▸ **Problem requirements**: Please quote exactly the opening lines of the data, from the first line to the one where "the castle rock')" appears.

▸ **Available data**:
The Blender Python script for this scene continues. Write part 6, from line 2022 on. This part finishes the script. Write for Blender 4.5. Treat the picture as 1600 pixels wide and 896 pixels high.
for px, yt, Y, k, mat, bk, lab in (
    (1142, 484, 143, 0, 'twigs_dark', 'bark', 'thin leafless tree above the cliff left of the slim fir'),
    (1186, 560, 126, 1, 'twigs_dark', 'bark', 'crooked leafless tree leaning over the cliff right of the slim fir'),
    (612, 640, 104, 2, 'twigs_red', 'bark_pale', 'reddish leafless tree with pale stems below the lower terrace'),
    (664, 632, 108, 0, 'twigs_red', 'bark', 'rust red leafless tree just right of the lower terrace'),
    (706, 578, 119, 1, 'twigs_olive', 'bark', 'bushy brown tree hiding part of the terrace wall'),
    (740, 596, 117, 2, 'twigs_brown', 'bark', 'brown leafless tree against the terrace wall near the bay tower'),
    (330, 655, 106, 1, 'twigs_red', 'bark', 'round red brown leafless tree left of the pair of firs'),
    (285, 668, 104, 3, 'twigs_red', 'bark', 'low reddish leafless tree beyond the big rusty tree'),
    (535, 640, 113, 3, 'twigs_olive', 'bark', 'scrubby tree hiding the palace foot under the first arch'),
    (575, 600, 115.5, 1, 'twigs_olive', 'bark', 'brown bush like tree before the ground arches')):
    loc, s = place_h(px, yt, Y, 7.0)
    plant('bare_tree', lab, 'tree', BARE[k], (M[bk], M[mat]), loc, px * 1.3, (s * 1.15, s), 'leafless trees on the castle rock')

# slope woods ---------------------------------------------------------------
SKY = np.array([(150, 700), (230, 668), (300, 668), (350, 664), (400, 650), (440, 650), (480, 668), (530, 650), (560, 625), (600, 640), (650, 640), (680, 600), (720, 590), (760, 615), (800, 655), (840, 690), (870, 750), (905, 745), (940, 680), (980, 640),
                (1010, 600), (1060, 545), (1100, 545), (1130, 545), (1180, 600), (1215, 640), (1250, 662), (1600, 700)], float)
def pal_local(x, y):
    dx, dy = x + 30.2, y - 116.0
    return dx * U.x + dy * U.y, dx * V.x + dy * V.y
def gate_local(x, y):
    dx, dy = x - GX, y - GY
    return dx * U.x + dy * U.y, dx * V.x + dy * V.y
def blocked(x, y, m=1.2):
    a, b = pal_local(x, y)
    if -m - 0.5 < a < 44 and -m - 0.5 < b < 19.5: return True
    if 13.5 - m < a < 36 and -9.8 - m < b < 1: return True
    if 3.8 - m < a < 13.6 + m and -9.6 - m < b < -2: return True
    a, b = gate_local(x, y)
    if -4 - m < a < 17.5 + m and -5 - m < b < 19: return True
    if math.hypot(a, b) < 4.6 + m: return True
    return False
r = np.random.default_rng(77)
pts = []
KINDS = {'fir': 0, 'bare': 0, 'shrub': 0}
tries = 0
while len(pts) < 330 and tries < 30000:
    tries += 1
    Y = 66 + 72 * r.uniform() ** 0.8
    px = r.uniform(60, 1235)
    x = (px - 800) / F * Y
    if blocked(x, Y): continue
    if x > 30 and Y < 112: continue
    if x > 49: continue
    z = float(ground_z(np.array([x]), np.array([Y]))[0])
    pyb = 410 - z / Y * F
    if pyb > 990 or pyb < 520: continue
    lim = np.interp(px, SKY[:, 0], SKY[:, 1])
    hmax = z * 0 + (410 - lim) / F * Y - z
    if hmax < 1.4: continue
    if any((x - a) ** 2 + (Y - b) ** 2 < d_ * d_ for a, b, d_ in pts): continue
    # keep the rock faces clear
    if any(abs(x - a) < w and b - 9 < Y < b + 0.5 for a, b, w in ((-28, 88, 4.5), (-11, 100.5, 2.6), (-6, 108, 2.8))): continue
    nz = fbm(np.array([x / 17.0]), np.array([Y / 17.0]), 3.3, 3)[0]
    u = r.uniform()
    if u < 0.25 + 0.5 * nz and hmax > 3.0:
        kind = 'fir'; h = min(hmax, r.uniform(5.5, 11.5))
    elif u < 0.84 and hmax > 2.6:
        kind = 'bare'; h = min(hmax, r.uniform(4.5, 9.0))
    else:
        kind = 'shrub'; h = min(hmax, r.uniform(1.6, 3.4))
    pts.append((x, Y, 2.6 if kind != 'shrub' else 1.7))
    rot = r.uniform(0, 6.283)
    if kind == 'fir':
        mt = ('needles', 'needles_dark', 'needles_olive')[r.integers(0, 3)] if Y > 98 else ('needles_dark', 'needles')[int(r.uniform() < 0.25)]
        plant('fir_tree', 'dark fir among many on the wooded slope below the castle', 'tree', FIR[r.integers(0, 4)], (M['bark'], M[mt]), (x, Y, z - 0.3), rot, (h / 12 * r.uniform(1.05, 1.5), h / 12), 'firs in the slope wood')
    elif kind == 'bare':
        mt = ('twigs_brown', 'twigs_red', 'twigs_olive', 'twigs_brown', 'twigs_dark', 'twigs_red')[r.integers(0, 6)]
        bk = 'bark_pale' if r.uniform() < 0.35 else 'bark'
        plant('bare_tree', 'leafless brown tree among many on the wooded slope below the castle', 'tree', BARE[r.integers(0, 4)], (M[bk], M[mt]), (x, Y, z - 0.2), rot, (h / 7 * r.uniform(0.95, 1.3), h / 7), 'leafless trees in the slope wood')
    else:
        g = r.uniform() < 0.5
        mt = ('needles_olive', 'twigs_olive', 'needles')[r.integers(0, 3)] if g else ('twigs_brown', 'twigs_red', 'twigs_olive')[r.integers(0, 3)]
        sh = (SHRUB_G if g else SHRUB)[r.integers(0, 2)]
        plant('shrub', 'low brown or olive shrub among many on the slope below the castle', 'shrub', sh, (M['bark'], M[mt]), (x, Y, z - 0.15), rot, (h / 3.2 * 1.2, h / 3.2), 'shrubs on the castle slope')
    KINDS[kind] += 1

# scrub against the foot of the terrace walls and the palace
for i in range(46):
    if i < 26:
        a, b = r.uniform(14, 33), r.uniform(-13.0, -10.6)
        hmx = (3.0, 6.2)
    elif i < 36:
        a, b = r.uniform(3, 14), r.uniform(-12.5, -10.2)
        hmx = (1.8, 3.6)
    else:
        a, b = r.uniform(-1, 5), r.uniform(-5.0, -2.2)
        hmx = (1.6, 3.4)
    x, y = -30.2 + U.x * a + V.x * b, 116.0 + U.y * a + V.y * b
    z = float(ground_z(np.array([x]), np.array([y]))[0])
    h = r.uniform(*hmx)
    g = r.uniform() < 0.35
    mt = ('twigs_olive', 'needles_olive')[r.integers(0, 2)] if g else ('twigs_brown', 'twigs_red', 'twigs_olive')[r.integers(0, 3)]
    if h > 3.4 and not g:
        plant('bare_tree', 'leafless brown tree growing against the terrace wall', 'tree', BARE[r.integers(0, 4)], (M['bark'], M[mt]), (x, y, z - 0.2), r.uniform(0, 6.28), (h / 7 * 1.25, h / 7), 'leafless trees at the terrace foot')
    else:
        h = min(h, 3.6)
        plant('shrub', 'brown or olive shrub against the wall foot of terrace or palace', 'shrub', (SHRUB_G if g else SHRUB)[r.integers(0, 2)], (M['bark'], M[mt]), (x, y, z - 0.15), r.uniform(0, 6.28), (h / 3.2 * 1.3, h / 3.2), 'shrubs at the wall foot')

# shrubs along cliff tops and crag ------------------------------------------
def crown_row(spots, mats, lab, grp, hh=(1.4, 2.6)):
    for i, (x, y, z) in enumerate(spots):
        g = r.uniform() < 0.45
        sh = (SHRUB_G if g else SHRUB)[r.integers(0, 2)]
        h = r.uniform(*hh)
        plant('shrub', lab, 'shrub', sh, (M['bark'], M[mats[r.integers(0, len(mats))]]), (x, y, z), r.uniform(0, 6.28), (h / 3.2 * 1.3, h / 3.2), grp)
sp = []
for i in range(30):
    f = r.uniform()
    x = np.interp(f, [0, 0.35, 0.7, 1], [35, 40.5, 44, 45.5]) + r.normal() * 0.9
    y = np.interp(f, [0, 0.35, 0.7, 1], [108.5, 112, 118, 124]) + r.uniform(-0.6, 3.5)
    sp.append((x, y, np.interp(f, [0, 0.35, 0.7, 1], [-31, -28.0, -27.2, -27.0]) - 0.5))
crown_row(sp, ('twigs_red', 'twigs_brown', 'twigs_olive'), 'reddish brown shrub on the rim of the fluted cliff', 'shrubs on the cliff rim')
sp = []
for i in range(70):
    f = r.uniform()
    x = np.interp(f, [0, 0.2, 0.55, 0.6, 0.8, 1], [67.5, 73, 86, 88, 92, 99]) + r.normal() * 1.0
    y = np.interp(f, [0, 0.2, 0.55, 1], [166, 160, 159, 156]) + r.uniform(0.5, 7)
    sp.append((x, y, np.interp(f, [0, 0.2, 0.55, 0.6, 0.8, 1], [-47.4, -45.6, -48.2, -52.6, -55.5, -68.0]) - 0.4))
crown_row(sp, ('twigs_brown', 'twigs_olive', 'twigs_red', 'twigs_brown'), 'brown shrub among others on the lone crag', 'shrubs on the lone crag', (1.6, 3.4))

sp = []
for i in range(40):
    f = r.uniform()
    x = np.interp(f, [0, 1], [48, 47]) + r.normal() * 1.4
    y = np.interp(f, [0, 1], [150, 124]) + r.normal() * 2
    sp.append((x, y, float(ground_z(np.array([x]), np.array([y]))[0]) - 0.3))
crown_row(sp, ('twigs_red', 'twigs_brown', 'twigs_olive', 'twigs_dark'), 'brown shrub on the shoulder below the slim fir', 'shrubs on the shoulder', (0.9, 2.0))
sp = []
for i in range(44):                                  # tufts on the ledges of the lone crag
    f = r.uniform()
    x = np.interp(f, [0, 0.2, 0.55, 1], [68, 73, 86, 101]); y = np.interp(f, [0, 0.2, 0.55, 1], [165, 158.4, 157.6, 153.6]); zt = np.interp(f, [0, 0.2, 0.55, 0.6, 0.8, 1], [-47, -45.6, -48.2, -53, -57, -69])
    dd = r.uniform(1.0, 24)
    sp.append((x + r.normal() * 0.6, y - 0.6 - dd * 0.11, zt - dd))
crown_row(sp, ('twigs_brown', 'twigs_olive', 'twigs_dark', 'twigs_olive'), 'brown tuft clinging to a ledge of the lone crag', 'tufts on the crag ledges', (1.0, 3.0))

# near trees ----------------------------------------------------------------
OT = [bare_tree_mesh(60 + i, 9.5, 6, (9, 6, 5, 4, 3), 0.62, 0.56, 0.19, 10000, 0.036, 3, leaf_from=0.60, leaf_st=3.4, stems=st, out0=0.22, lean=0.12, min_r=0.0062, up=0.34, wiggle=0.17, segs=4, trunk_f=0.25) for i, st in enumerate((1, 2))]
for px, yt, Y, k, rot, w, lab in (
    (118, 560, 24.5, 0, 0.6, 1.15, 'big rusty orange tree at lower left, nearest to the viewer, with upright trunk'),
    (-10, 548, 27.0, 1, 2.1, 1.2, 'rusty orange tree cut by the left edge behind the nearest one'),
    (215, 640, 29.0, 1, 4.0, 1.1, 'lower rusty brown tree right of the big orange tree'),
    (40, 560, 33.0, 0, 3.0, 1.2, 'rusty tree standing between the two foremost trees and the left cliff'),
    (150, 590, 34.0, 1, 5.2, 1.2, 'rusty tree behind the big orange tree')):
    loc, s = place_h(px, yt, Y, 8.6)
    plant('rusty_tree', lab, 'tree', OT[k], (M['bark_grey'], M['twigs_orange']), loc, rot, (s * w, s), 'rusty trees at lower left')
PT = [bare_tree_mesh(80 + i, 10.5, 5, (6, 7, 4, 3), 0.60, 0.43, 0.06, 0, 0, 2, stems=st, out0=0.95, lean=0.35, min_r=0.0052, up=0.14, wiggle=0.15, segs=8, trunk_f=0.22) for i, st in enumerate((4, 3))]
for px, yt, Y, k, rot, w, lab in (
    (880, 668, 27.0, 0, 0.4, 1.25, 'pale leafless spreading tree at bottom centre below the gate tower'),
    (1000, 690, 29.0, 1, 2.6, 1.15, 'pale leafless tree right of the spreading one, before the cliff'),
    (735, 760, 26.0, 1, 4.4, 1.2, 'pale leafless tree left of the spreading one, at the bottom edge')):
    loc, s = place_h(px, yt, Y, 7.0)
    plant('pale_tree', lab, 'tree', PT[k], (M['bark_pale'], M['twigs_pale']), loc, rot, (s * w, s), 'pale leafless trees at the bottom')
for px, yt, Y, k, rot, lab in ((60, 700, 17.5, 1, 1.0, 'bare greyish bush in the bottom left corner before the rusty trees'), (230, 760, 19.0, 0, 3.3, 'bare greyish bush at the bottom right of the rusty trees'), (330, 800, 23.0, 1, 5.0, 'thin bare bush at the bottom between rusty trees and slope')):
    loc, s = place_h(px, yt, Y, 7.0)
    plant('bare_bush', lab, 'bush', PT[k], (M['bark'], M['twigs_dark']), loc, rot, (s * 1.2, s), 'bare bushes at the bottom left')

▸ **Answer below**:
The Blender Python script for this scene continues. Write part 6, from line 2022 on. This part finishes the script. Write for Blender 4.5. Treat the picture as 1600 pixels wide and 896 pixels high.
for px, yt, Y, k, mat, bk, lab in (
    (1142, 484, 143, 0, 'twigs_dark', 'bark', 'thin leafless tree above the cliff left of the slim fir'),
    (1186, 560, 126, 1, 'twigs_dark', 'bark', 'crooked leafless tree leaning over the cliff right of the slim fir'),
    (612, 640, 104, 2, 'twigs_red', 'bark_pale', 'reddish leafless tree with pale stems below the lower terrace'),
    (664, 632, 108, 0, 'twigs_red', 'bark', 'rust red leafless tree just right of the lower terrace'),
    (706, 578, 119, 1, 'twigs_olive', 'bark', 'bushy brown tree hiding part of the terrace wall'),
    (740, 596, 117, 2, 'twigs_brown', 'bark', 'brown leafless tree against the terrace wall near the bay tower'),
    (330, 655, 106, 1, 'twigs_red', 'bark', 'round red brown leafless tree left of the pair of firs'),
    (285, 668, 104, 3, 'twigs_red', 'bark', 'low reddish leafless tree beyond the big rusty tree'),
    (535, 640, 113, 3, 'twigs_olive', 'bark', 'scrubby tree hiding the palace foot under the first arch'),
    (575, 600, 115.5, 1, 'twigs_olive', 'bark', 'brown bush like tree before the ground arches')):
    loc, s = place_h(px, yt, Y, 7.0)
    plant('bare_tree', lab, 'tree', BARE[k], (M[bk], M[mat]), loc, px * 1.3, (s * 1.15, s), 'leafless trees on the castle rock')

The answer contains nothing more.